Copy every line of the material below word for word.
%%
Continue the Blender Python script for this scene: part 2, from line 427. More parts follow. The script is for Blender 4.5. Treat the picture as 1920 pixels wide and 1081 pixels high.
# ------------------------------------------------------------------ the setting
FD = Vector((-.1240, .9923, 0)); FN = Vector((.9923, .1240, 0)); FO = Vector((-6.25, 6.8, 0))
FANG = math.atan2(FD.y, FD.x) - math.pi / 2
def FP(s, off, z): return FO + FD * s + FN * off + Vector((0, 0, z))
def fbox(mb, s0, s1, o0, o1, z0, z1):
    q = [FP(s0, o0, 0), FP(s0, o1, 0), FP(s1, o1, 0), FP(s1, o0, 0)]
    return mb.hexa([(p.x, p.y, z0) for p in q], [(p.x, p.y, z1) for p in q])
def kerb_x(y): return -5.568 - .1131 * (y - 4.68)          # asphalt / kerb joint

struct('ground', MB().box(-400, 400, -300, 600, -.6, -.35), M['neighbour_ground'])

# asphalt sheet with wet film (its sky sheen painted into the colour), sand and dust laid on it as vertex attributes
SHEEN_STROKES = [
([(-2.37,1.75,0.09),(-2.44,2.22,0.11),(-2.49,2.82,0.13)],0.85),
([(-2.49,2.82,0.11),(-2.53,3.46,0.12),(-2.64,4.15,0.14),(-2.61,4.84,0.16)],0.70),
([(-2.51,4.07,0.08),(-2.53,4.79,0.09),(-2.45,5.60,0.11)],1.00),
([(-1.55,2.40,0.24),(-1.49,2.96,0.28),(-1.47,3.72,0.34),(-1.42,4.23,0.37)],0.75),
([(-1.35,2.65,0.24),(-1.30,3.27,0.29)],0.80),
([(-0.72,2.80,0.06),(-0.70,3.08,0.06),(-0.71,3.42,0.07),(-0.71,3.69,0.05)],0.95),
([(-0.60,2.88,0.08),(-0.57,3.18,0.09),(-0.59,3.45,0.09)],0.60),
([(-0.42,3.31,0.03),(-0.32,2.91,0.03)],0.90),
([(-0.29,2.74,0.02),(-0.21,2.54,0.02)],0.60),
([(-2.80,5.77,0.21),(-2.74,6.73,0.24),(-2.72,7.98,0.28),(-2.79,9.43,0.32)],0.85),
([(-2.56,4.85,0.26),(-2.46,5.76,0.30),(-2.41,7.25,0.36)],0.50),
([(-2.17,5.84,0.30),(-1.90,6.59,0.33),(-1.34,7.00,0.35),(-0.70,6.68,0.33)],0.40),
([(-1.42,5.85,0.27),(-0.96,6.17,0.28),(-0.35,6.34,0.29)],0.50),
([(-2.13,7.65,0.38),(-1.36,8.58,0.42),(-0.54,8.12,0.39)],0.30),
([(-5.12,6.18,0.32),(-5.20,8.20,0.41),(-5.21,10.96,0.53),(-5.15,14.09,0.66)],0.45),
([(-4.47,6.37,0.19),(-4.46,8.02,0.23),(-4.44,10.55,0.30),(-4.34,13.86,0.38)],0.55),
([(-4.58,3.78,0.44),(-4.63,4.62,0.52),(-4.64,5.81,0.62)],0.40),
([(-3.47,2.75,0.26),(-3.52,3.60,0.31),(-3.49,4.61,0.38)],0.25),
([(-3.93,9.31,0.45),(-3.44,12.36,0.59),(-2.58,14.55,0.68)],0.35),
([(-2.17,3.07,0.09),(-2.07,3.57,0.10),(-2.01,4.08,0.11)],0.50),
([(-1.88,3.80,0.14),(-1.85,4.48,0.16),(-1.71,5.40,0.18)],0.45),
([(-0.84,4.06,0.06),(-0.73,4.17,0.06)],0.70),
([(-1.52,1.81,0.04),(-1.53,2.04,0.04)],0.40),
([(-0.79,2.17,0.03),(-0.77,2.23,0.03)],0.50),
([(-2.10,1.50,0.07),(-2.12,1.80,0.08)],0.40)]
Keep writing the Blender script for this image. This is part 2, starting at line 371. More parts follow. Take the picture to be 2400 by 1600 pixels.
%%
▸ **SOLUTION FOR THIS TASK**:
Continue the Blender Python script for this scene: part 2, from line 427. More parts follow. The script is for Blender 4.5. Treat the picture as 1920 pixels wide and 1081 pixels high.
# ------------------------------------------------------------------ the setting
FD = Vector((-.1240, .9923, 0)); FN = Vector((.9923, .1240, 0)); FO = Vector((-6.25, 6.8, 0))
FANG = math.atan2(FD.y, FD.x) - math.pi / 2
def FP(s, off, z): return FO + FD * s + FN * off + Vector((0, 0, z))
def fbox(mb, s0, s1, o0, o1, z0, z1):
    q = [FP(s0, o0, 0), FP(s0, o1, 0), FP(s1, o1, 0), FP(s1, o0, 0)]
    return mb.hexa([(p.x, p.y, z0) for p in q], [(p.x, p.y, z1) for p in q])
def kerb_x(y): return -5.568 - .1131 * (y - 4.68)          # asphalt / kerb joint

struct('ground', MB().box(-400, 400, -300, 600, -.6, -.35), M['neighbour_ground'])

# asphalt sheet with wet film (its sky sheen painted into the colour), sand and dust laid on it as vertex attributes
SHEEN_STROKES = [
([(-2.37,1.75,0.09),(-2.44,2.22,0.11),(-2.49,2.82,0.13)],0.85),
([(-2.49,2.82,0.11),(-2.53,3.46,0.12),(-2.64,4.15,0.14),(-2.61,4.84,0.16)],0.70),
([(-2.51,4.07,0.08),(-2.53,4.79,0.09),(-2.45,5.60,0.11)],1.00),
([(-1.55,2.40,0.24),(-1.49,2.96,0.28),(-1.47,3.72,0.34),(-1.42,4.23,0.37)],0.75),
([(-1.35,2.65,0.24),(-1.30,3.27,0.29)],0.80),
([(-0.72,2.80,0.06),(-0.70,3.08,0.06),(-0.71,3.42,0.07),(-0.71,3.69,0.05)],0.95),
([(-0.60,2.88,0.08),(-0.57,3.18,0.09),(-0.59,3.45,0.09)],0.60),
([(-0.42,3.31,0.03),(-0.32,2.91,0.03)],0.90),
([(-0.29,2.74,0.02),(-0.21,2.54,0.02)],0.60),
([(-2.80,5.77,0.21),(-2.74,6.73,0.24),(-2.72,7.98,0.28),(-2.79,9.43,0.32)],0.85),
([(-2.56,4.85,0.26),(-2.46,5.76,0.30),(-2.41,7.25,0.36)],0.50),
([(-2.17,5.84,0.30),(-1.90,6.59,0.33),(-1.34,7.00,0.35),(-0.70,6.68,0.33)],0.40),
([(-1.42,5.85,0.27),(-0.96,6.17,0.28),(-0.35,6.34,0.29)],0.50),
([(-2.13,7.65,0.38),(-1.36,8.58,0.42),(-0.54,8.12,0.39)],0.30),
([(-5.12,6.18,0.32),(-5.20,8.20,0.41),(-5.21,10.96,0.53),(-5.15,14.09,0.66)],0.45),
([(-4.47,6.37,0.19),(-4.46,8.02,0.23),(-4.44,10.55,0.30),(-4.34,13.86,0.38)],0.55),
([(-4.58,3.78,0.44),(-4.63,4.62,0.52),(-4.64,5.81,0.62)],0.40),
([(-3.47,2.75,0.26),(-3.52,3.60,0.31),(-3.49,4.61,0.38)],0.25),
([(-3.93,9.31,0.45),(-3.44,12.36,0.59),(-2.58,14.55,0.68)],0.35),
([(-2.17,3.07,0.09),(-2.07,3.57,0.10),(-2.01,4.08,0.11)],0.50),
([(-1.88,3.80,0.14),(-1.85,4.48,0.16),(-1.71,5.40,0.18)],0.45),
([(-0.84,4.06,0.06),(-0.73,4.17,0.06)],0.70),
([(-1.52,1.81,0.04),(-1.53,2.04,0.04)],0.40),
([(-0.79,2.17,0.03),(-0.77,2.23,0.03)],0.50),
([(-2.10,1.50,0.07),(-2.12,1.80,0.08)],0.40)]
Keep writing the Blender script for this image. This is part 2, starting at line 371. More parts follow. Take the picture to be 2400 by 1600 pixels.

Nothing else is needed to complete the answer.